The Liability of Heads of State for the Commission of International Crimes
Tsala Victor Yves Jean Denoël

Abstract
The liability of heads of state for the commission of international crimes is an important debate that has been animating the international scene in the domain of criminal justice for the last few years. Many Heads of State, either directly or indirectly are at the origin of acts which constitute serious violations to fundamental human rights. Despite this unfortunate situation, they are under the cover of immunities which protect them from criminal prosecutions. This study deals with two aspects of international law, the first is ‘immunities of Heads of State’ and the second is ‘prosecution of international crimes’. Liability of Heads of State is discussed in the context of international crimes.
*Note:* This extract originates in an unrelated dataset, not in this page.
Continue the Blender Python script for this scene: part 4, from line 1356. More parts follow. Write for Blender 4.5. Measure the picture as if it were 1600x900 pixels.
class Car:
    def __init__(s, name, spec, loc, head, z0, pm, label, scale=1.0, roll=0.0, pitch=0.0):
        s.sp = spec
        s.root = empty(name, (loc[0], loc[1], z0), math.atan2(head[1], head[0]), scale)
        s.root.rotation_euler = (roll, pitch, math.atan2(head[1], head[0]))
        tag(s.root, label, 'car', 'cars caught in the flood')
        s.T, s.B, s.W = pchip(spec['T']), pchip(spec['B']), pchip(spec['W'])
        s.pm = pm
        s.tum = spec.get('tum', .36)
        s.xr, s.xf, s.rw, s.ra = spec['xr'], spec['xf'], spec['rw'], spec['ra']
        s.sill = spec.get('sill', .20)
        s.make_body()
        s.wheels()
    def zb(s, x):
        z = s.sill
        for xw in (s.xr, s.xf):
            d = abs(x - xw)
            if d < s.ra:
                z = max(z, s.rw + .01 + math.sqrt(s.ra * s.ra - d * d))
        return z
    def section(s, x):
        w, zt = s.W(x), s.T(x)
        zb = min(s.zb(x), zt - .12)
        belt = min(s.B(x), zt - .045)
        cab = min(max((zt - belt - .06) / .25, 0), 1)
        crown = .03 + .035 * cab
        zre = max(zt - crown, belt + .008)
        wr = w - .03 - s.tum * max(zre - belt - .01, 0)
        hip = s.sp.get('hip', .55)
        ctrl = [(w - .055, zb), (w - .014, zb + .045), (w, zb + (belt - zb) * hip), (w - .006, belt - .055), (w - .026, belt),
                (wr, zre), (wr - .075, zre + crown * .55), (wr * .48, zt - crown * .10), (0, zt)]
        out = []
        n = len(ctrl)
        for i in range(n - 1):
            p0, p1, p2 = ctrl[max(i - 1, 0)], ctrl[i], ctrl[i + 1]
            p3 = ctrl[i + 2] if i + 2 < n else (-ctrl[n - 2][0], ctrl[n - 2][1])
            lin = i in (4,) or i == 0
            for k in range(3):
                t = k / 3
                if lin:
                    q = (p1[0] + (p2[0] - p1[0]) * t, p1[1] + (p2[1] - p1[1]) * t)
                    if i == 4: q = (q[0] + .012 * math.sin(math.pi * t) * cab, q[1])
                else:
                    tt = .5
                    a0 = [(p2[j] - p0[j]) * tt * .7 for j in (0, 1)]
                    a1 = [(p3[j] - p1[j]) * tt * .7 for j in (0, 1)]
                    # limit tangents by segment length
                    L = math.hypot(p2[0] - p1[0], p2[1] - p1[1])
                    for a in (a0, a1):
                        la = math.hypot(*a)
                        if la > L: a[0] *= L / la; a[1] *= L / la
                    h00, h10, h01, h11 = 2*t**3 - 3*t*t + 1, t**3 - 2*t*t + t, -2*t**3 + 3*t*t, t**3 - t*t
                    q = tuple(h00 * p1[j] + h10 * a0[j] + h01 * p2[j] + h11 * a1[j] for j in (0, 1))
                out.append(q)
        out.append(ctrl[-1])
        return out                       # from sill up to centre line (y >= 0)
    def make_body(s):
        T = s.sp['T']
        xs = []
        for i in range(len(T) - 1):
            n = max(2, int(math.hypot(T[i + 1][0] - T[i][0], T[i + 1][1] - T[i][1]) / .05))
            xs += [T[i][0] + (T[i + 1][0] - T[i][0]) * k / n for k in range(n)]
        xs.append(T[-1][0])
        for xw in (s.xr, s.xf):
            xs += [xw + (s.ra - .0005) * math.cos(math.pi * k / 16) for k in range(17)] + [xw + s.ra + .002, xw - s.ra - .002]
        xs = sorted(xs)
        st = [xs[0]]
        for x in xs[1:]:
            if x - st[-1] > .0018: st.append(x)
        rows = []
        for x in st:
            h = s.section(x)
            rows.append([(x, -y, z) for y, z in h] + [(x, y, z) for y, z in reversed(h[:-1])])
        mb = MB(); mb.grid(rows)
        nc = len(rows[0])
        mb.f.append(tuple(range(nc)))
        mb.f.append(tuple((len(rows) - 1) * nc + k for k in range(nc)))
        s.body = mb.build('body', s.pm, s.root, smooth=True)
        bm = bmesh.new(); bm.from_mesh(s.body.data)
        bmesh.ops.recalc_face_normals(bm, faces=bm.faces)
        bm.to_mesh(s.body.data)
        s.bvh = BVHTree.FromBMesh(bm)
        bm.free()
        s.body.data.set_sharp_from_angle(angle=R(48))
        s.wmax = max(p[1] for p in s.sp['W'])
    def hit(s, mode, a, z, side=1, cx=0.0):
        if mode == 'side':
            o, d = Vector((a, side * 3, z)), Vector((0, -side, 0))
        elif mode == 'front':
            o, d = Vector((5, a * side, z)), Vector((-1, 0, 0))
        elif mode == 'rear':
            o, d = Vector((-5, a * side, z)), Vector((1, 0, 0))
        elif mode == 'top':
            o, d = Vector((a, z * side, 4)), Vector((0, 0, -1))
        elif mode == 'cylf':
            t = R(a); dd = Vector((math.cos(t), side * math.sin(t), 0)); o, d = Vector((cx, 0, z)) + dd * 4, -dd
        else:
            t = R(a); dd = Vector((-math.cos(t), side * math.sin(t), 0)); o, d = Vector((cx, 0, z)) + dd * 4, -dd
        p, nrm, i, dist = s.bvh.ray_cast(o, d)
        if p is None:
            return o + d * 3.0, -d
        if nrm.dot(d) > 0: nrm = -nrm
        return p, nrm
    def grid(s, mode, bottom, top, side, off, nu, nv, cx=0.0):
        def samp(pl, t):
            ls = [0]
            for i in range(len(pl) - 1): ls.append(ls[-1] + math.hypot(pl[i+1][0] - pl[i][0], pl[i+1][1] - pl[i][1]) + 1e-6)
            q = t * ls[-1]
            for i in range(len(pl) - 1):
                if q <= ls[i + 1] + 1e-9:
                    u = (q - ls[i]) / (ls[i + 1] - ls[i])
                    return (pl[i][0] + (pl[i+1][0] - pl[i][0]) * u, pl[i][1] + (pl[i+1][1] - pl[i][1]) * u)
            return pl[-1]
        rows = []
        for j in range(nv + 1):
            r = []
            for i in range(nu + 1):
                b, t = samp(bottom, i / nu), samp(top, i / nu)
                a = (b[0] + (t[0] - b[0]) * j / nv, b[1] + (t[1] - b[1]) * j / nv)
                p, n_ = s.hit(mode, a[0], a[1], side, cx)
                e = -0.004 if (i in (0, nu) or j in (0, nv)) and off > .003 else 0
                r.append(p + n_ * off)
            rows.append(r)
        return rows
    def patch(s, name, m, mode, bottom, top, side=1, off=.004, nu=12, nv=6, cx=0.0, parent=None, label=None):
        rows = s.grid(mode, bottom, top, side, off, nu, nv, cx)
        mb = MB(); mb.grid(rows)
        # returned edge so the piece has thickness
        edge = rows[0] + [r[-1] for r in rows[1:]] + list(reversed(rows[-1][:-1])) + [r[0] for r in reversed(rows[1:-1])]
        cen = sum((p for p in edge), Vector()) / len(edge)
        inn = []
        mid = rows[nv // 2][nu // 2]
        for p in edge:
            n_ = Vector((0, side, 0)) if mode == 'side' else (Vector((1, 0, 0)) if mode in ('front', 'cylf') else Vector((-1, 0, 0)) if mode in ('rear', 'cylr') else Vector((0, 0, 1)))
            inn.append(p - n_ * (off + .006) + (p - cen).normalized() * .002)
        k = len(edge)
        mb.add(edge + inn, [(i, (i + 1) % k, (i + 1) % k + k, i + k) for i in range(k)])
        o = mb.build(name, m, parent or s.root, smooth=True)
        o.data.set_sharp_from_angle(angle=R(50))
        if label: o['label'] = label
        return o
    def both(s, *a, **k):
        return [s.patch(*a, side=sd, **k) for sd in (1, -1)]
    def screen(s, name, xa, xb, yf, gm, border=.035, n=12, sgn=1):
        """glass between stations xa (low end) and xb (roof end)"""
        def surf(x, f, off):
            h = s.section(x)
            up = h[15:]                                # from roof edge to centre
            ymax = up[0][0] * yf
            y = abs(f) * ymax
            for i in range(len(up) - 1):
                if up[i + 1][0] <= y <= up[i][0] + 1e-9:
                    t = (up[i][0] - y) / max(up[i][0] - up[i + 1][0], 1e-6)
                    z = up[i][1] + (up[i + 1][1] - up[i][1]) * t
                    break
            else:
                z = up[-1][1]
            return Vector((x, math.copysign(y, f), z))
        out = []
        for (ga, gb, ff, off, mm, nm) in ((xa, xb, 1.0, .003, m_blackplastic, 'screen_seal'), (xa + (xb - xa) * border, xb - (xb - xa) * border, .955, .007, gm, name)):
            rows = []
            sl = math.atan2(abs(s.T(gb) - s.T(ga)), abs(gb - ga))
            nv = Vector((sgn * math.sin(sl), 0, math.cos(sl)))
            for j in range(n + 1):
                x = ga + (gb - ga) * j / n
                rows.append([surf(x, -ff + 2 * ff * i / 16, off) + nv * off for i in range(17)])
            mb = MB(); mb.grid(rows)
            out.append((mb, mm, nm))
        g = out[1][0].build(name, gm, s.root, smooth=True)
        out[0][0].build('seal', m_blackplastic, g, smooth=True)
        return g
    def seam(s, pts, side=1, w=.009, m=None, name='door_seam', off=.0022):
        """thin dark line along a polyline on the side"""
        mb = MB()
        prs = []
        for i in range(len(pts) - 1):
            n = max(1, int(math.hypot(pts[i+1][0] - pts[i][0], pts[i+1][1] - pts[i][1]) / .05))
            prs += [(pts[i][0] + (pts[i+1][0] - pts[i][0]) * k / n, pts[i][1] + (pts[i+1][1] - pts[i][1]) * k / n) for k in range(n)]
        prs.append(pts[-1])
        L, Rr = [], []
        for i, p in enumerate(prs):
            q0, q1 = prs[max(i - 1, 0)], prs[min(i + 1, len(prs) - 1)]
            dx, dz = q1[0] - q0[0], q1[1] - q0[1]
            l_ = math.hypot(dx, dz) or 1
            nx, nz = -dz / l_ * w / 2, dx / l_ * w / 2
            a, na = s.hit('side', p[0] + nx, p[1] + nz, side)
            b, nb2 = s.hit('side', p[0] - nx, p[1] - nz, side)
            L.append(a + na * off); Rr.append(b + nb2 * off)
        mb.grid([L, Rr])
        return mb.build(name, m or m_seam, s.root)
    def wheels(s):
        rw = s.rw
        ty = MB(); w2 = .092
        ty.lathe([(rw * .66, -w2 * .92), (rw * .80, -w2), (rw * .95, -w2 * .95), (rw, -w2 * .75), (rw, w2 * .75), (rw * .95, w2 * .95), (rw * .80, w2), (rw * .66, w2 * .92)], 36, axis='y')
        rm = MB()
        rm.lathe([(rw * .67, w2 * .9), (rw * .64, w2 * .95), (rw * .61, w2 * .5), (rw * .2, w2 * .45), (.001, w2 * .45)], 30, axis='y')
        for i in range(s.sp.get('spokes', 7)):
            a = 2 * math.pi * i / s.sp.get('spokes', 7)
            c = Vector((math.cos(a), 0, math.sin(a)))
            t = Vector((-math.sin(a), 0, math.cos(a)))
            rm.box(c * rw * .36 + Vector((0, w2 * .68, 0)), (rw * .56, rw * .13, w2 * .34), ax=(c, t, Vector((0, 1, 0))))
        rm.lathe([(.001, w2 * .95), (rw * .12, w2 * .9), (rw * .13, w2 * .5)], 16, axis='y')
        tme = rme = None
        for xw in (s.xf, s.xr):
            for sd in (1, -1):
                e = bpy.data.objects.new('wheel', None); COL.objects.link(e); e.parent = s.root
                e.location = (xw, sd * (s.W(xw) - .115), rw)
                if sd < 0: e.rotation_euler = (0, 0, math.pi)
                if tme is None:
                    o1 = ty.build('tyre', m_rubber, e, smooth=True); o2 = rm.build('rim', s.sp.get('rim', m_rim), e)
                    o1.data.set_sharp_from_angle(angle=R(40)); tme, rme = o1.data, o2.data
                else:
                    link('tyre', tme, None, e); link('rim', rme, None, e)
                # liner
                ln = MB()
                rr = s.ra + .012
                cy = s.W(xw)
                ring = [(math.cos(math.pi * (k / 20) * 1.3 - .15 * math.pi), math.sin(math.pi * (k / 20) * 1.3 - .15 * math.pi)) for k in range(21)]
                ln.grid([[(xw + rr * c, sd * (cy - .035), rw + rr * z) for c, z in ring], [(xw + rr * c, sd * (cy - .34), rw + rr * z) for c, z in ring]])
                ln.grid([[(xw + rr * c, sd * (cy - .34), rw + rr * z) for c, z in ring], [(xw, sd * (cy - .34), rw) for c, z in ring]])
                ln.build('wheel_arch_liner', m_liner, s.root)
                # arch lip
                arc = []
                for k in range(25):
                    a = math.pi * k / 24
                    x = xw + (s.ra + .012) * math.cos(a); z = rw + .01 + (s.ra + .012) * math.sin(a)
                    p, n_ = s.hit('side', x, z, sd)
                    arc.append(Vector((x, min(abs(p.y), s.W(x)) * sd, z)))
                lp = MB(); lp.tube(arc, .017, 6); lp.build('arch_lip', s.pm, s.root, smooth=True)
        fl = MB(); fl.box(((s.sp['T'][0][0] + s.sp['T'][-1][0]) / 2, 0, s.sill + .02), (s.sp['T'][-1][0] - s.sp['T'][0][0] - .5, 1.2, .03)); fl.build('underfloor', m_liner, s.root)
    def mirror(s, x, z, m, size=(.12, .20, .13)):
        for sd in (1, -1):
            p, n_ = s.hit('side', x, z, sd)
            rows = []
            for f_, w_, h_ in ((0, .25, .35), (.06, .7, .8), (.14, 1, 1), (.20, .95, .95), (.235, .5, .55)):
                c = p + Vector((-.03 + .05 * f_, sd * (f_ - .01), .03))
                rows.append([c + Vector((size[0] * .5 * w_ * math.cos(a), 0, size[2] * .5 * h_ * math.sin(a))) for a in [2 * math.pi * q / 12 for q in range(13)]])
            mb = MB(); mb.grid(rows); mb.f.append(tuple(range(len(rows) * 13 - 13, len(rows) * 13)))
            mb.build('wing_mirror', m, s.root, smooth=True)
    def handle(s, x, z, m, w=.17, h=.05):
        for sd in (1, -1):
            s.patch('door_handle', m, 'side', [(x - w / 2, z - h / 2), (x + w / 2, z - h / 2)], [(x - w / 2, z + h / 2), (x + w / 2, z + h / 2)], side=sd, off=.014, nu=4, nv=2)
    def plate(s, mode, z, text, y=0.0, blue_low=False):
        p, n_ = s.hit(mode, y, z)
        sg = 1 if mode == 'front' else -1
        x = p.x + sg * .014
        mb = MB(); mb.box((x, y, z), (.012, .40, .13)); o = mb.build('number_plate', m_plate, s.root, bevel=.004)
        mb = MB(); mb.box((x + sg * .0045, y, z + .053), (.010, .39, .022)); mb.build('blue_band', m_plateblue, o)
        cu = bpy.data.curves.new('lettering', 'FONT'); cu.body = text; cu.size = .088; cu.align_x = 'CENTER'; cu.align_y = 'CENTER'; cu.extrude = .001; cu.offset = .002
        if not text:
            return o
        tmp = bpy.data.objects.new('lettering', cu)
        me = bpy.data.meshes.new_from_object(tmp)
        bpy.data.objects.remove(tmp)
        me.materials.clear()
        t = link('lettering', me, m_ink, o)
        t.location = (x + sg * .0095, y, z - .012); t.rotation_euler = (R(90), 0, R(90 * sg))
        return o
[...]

This work aims at investigating the extent to which immunity enjoyed by Heads of State constitute a hindrance to the engagement of their liability for the commission of international crimes. Using the dogmatic and casuistic research approaches, this work goes further to argue that these immunities constitute a stumbling block to establish the liability of Heads of State before foreign national jurisdictions but cannot hinder their liability for perpetration of international crimes before international jurisdictions. Using case law from various domestic and international jurisdictions, this work justifies that immunity ratione materiae is not a major problem in the law of international criminal responsibility. Rather, it is immunity rationepersonae enjoyed by incumbent Heads of State which is still a force to reckon with by both domestic and international criminal jurisdictions.